Now, this is still an Assassin’s Creed game, and it’s one that embraces the mythology of the setting more so than either of its direct predecessors. Unlike Origins, this is set some 900 years after the founding of the Hidden Ones and so, most of the trappings of the Assassin Order are in place, complete with Hidden Blades on their wrists and everything. Both Origins and Odyssey avoided a lot of that by being set during or before the formation of the Assassins, and even the major antagonists for Odyssey weren’t the Templars or their direct ancestors the Order of the Ancients, but rather the Cult of Kosmos, a similar group who were somewhat different in their ultimate goals, but very similar in terms of effect. Valhalla is probably the most old-school AC game of the current generation, making an effort to bring the stealth assassination gameplay playstyle fully back into the game for players who want to play that way.

So when I say that Valhalla may have the most moral ambiguity of any of the modern AC games, I’m not saying it’s abandoned the premise of Assassins good, Templars bad — or at least Assassins as pro-free will, Templars as proto-fascists. What I’m saying is that this is the first Assassin’s Creed game that really seems to examine some of the permutations of that — that untrammeled free will can often lead to some really sketchy behavior, that every woman and man will always live trying to balance between freedom and security. What would you do to protect the people you love? To maintain your own sense of self?

The game is ambitious in its scope, and how meta it all gets

The Assassin’s Creed games have been getting further and further into the concept of reality as a simulation, and it was very noticeable in all three of the newer games, with Origins sending you to the land of the dead, Odyssey taking you on a tour of Elysium, Hades, and Atlantis, and Valhalla letting your player get downright meta about the whole thing. At one point it hit me that I was playing a video game where Layla Hassan, an Assassin, is in a virtual reality simulation of the past memories of Eivor, a Norwegian raider, who at one point gets super high and relives the past memories of Odin, the king of the Aesir. It’s like a Turducken of simulated reality. I, Matt Rossi, am playing a character playing someone else who, during the simulation of that third person, starts playing as a fourth person.

I’m still not sure I like Valhalla better than Odyssey. I really loved Kassandra and while Eivor has grown on me a lot, I don’t feel the same way about her. But I think Valhalla might actually be the most intricate, ambitious, and daring Assassin’s Creed game ever made, that it takes narrative risks and chances the others did not, that it brings pretty much everything you’d expect from a modern open world RPG — romance options, dialogue choices, a ton of content in a sprawling world to explore, fighting King Lear’s three daughters because of course you do — and it does all of that while still trying to pay homage to the games that got them this far. This is the series at its most assured, its most comfortable in its current format, its most inventive and daring. This is a game which will take you on a bizarre psychedelic nightmare one moment, an epic Game of Thrones-flavored quest to install a King on the throne of East Anglia the next, and make you cry over a bear.

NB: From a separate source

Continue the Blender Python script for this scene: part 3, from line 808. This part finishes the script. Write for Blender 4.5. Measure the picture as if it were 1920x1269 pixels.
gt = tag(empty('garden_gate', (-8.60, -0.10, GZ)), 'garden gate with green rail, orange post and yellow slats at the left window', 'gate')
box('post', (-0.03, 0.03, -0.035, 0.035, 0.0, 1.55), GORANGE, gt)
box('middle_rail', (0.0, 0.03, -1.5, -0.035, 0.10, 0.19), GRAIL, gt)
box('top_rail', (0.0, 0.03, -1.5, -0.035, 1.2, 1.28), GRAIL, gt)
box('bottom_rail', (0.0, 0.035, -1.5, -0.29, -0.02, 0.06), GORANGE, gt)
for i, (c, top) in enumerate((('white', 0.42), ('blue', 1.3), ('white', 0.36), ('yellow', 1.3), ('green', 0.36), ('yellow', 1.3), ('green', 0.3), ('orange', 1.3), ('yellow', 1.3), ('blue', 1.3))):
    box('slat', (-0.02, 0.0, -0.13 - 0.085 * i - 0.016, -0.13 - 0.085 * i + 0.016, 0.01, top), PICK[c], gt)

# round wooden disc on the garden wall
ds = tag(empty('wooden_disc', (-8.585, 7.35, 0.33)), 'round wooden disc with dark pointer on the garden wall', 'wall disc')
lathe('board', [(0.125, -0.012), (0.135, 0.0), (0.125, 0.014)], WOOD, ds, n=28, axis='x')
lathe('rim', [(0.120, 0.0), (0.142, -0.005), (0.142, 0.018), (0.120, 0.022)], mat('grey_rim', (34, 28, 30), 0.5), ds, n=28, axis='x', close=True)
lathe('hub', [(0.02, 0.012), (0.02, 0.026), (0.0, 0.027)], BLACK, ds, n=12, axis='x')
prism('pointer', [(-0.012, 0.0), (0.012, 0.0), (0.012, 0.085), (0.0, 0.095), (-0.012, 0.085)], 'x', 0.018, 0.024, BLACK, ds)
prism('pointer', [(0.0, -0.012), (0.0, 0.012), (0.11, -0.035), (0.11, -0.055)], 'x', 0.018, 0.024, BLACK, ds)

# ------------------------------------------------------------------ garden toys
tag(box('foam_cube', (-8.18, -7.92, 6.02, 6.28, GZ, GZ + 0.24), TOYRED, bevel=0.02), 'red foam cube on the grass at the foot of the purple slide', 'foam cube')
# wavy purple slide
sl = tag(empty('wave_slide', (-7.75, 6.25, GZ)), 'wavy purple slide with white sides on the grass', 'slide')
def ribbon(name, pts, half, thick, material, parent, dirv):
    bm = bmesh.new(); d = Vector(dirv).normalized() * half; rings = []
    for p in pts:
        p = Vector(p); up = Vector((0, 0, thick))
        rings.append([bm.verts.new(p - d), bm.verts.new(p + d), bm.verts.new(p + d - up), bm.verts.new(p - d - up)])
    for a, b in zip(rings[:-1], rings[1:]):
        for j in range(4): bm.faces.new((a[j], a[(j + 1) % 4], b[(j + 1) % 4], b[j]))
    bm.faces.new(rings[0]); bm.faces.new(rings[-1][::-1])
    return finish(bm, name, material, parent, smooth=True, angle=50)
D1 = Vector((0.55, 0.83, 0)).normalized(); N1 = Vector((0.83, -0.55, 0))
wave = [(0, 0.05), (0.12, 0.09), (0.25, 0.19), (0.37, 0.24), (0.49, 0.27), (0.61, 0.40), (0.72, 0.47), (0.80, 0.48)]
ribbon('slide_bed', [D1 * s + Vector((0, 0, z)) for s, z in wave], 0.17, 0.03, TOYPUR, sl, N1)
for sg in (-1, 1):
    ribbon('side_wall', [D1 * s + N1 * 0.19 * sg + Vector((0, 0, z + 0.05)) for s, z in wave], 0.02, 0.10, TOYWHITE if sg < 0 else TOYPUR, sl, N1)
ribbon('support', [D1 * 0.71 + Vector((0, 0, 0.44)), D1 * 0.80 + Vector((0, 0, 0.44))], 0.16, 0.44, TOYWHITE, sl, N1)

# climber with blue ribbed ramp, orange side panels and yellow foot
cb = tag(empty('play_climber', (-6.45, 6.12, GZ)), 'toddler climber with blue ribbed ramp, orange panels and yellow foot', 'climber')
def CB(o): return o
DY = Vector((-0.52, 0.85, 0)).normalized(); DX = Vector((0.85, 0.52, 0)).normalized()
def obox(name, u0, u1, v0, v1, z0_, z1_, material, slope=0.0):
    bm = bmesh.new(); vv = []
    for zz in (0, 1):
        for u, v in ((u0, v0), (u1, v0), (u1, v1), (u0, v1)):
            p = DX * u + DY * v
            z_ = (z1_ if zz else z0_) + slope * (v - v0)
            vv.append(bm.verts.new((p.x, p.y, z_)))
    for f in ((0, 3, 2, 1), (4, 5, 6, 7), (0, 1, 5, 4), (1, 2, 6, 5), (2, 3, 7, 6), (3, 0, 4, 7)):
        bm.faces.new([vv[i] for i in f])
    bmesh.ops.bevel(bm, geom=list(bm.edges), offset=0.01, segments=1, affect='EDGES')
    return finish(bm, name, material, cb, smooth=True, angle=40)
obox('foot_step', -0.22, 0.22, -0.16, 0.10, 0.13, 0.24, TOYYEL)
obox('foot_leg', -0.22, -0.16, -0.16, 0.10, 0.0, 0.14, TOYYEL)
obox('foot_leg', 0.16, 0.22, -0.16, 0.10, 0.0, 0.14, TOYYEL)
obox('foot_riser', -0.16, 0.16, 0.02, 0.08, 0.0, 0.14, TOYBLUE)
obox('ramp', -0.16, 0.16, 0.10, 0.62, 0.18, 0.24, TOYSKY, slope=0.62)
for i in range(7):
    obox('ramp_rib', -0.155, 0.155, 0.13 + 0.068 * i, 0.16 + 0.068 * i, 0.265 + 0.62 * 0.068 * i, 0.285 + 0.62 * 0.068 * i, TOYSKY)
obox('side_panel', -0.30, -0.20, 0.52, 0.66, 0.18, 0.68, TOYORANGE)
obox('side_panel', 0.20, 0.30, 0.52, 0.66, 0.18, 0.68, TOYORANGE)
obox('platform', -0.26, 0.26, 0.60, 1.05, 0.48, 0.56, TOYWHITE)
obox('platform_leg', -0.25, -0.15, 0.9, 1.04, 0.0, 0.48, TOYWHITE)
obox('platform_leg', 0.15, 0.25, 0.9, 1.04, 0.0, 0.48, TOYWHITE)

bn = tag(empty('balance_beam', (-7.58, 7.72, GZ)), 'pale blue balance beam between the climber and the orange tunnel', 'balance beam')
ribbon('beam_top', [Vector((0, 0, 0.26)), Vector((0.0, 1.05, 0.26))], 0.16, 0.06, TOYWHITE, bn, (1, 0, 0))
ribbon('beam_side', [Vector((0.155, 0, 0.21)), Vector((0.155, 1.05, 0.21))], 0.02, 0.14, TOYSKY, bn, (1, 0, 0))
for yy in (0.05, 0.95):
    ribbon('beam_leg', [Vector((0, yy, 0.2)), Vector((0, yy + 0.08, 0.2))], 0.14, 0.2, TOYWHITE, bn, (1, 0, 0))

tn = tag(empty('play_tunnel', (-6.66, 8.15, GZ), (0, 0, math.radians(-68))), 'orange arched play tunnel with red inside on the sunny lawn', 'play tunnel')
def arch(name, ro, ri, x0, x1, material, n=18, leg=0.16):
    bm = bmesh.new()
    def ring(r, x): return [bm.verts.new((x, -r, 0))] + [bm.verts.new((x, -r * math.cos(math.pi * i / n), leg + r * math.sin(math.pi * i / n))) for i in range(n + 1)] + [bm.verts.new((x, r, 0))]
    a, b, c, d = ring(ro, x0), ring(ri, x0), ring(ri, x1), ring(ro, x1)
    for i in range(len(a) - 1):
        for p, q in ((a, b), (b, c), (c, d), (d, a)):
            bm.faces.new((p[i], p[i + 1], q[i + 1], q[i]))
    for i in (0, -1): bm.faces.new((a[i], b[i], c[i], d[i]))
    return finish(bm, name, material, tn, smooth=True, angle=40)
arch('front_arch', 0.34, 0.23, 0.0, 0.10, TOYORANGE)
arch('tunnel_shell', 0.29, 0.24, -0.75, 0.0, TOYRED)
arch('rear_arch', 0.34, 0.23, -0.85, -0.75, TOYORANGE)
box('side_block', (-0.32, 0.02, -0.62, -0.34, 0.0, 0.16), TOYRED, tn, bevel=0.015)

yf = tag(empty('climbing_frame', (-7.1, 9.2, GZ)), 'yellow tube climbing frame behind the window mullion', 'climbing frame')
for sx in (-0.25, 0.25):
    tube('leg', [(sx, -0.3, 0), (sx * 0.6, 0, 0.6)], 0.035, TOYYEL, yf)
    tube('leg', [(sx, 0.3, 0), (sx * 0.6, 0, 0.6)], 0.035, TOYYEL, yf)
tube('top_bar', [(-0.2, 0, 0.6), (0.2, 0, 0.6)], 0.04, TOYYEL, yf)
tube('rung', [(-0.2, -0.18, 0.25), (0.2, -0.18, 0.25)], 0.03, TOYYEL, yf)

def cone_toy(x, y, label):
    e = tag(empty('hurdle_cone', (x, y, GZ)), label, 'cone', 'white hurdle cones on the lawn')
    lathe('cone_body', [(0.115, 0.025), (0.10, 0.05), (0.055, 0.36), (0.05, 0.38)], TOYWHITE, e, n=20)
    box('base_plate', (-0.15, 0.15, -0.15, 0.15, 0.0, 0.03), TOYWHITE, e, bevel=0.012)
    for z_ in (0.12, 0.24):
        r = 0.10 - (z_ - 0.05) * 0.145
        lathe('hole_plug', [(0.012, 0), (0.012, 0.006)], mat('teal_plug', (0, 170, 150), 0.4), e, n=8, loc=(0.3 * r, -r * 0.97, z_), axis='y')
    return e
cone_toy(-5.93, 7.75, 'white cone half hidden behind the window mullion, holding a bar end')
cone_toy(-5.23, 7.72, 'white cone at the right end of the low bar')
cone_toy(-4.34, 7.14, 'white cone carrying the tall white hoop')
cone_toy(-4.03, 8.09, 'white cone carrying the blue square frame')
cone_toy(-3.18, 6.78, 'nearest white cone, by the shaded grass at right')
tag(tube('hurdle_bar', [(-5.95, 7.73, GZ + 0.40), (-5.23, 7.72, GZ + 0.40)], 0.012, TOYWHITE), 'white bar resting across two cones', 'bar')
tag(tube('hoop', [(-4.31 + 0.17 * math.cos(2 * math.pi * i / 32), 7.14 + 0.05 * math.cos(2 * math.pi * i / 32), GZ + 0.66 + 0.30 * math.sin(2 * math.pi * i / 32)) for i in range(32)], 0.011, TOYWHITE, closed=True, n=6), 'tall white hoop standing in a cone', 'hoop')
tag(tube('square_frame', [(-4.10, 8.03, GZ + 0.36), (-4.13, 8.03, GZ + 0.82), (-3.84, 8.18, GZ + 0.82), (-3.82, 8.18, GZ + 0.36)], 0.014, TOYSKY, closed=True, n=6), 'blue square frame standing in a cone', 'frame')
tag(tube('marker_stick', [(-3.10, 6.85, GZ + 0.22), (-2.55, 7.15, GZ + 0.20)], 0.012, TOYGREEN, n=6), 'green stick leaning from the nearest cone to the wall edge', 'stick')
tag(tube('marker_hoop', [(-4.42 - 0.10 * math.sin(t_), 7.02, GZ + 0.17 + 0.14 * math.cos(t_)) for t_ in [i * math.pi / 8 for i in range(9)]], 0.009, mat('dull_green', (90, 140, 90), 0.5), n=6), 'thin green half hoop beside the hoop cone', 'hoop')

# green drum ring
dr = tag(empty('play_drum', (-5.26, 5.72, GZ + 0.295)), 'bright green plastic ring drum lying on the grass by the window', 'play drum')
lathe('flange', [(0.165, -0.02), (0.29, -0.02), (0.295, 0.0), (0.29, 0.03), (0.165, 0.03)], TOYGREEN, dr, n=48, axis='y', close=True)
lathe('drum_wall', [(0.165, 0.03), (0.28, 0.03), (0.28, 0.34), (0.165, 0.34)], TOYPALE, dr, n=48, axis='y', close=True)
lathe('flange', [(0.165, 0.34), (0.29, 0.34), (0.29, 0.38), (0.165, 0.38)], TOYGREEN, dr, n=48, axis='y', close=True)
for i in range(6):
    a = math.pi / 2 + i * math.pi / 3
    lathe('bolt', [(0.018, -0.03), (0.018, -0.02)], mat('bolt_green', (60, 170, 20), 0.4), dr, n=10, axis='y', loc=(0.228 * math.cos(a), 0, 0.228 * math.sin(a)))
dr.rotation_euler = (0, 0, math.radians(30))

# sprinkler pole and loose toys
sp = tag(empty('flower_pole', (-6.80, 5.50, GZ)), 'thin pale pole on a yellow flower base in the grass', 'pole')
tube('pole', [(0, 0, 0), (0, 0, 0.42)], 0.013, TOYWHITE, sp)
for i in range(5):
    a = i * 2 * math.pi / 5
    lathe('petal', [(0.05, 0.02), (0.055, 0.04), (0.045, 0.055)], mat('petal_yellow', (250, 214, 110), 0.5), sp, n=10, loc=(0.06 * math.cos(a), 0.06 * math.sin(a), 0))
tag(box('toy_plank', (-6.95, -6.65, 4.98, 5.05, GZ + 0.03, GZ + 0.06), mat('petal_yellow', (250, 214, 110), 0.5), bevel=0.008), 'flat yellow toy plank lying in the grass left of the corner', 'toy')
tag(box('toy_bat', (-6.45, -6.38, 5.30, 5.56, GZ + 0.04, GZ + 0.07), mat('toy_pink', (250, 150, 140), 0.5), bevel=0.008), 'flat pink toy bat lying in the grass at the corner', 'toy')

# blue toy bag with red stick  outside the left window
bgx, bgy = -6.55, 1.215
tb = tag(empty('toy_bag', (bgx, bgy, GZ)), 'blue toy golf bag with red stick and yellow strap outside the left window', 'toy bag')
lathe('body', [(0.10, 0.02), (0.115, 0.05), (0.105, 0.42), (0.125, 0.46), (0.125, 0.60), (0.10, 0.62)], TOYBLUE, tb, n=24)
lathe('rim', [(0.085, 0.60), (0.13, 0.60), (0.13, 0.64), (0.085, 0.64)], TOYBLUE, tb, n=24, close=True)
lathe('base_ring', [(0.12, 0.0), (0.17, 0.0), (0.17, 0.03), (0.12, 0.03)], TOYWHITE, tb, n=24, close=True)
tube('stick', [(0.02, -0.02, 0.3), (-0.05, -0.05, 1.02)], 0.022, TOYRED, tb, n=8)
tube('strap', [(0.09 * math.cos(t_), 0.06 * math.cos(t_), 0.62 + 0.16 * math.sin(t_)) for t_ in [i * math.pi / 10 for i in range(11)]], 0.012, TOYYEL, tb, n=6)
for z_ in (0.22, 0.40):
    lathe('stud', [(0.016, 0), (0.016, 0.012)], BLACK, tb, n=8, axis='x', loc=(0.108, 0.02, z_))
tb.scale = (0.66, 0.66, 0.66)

It is a terrifying achievement, and if you miss games like Mass Effect or Dragon Age, you should absolutely play Assassin’s Creed Valhalla. Ubisoft somehow, in 2020, have a franchise of three of the best CRPGs on the market, and this one is the most accomplished, creative and outright lunatic of the three. This feels like Ubisoft is finally comfortable saying Yes, we make RPGs now. I mean, it has Titan’s Grip. It knows what it is, at last.